Mis à part ce détail, article très intéressant et avec lequel je suis complètement en accord !
3 De alcodu -
Prostituée peut être considéré comme le participe passé du verbe prostituer. Donc un prostitué et une prostituée n'a pas du tout la même justification que un député et une députée qui ne dérive pas d'un verbe.
Il me semble qu'en français les noms (substantifs) ne s'accordent pas en genre. Ils possèdent un genre.
Une sentinelle ou une vigie restent des noms féminins même si ce sont des hommes qui occupent ces postes.
Si on veut utiliser député et députée, il ne s'agit pas d'un accord mais d'un nouveau substantif que l'on crée.
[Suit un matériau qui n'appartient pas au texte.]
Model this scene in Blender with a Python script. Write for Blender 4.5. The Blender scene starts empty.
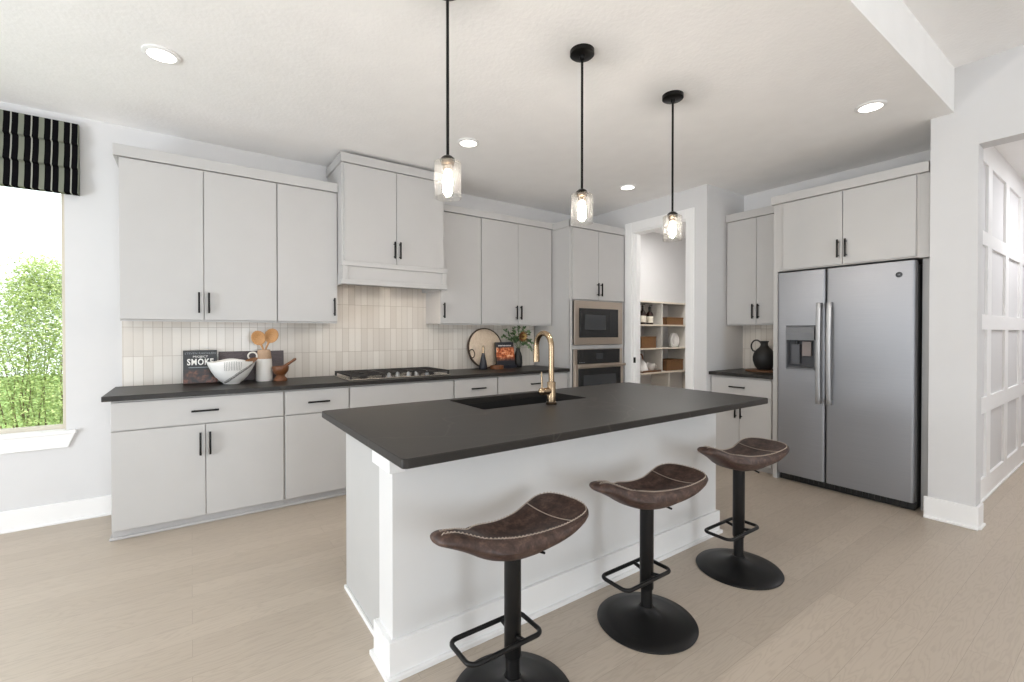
import bpy, bmesh, math, random
from mathutils import Vector, Matrix, Euler
random.seed(7)
C = bpy.context.scene
col = C.collection
PI = math.pi

# ------------------------------------------------------------------ camera, world, lights, exposure
cam_d = bpy.data.cameras.new('camera')
cam = bpy.data.objects.new('camera', cam_d); col.objects.link(cam)
cam.location = (0, 0, 1.30)
PITCH = 0.5
cam.rotation_euler = (math.radians(90 - PITCH), 0, math.radians(-35.16))
cam_d.sensor_fit = 'HORIZONTAL'; cam_d.sensor_width = 36.0
cam_d.lens = 455.1 / 1024 * 36.0
cam_d.shift_x = 0.0
cam_d.shift_y = -(341 - 336.67) / 1024
cam_d.clip_start = 0.02
C.camera = cam
C.view_settings.view_transform = 'Standard'
C.view_settings.look = 'None'
C.view_settings.gamma = 1.0
C.view_settings.use_curve_mapping = False
C.view_settings.exposure = 0.09
try:
    C.cycles.use_denoising = True
    C.cycles.max_bounces = 14
    C.cycles.diffuse_bounces = 9
    C.cycles.transparent_max_bounces = 12
    C.cycles.caustics_reflective = False
    C.cycles.caustics_refractive = False
    C.cycles.sample_clamp_indirect = 6.0
except Exception:
    pass

world = bpy.data.worlds.new('overcast_sky'); C.world = world
world.use_nodes = True
wn = world.node_tree.nodes; wl = world.node_tree.links; wn.clear()
wo = wn.new('ShaderNodeOutputWorld'); wb = wn.new('ShaderNodeBackground')
wb.inputs[0].default_value = (0.93, 0.97, 1.0, 1); wb.inputs[1].default_value = 2.2
wl.new(wb.outputs[0], wo.inputs[0])

def area(name, loc, target, sx, sy, power, color=(1, 1, 1)):
    d = bpy.data.lights.new(name, 'AREA'); d.shape = 'RECTANGLE'; d.size = sx; d.size_y = sy
    d.energy = power; d.color = color
    o = bpy.data.objects.new(name, d); col.objects.link(o); o.location = loc
    v = Vector(target) - Vector(loc)
    o.rotation_euler = v.to_track_quat('-Z', 'Y').to_euler()
    return o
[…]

Pourquoi pas, après tout. Mais dans ce cas pourquoi ne pas créer de nouveaux substantifs pour tous les postes et fonctions. une parlementaire, un parlementair ?
Une autre façon de faire consisterait à admettre que député ou sentinelle est, suivant le contexte, masculin ou féminin. Une député, un sentinelle.
Le mélange actuel me parait incohérent, mais bon, vous avez peut-être raison. Je ne m'accrocherai pas plus que ça sur ce sujet...
4 De JLER -
Oui j aime bien l'article. Le probleme c est l'usage de la violence et de la contrainte sur ces femmes et ce n'est pas l'activite en elle meme. Notre systeme juridique doit etre equipe pour punir ces violences. Ensuite la question qui se pose c'est lorsque les prostituees exercent ou market dans l'espace public. C'est normal qu'un riverain puisse ne pas etre daccord avec ca apres tout. La problematique de la maison close (espace prive) se pose donc a mon sens.
5 De alcodu -
Oui, le seul problème c'est l'usage de la violence et de la contrainte.
Je pense que l'exemple des Pays Bas n'est pas mal.
Le mot prostitution n'existe pas dans leur code pénal ce qui est déjà en soi intelligent.
Il n'y a pas d'infraction de proxénétisme - qui n'a aucun sens puisque l'Etat est de fait un proxénète dès qu'il prélève des impôts - En revanche le proxénétisme par coercition est lourdement puni, et encore plus s'il concerne des mineures.
En revanche les ouvertures d'établissement sont soumises à autorisation ce que je déplore. Une obligation déclarative est à mon avis suffisante.
Sur le racolage, je ne vois pas non plus de vrai problème.
6 De alcodu -
hum, hum le verbe députer existe bien. Donc une députée, ça tient la route. Mea culpa.
Une auteure, non, là ça ne tient pas.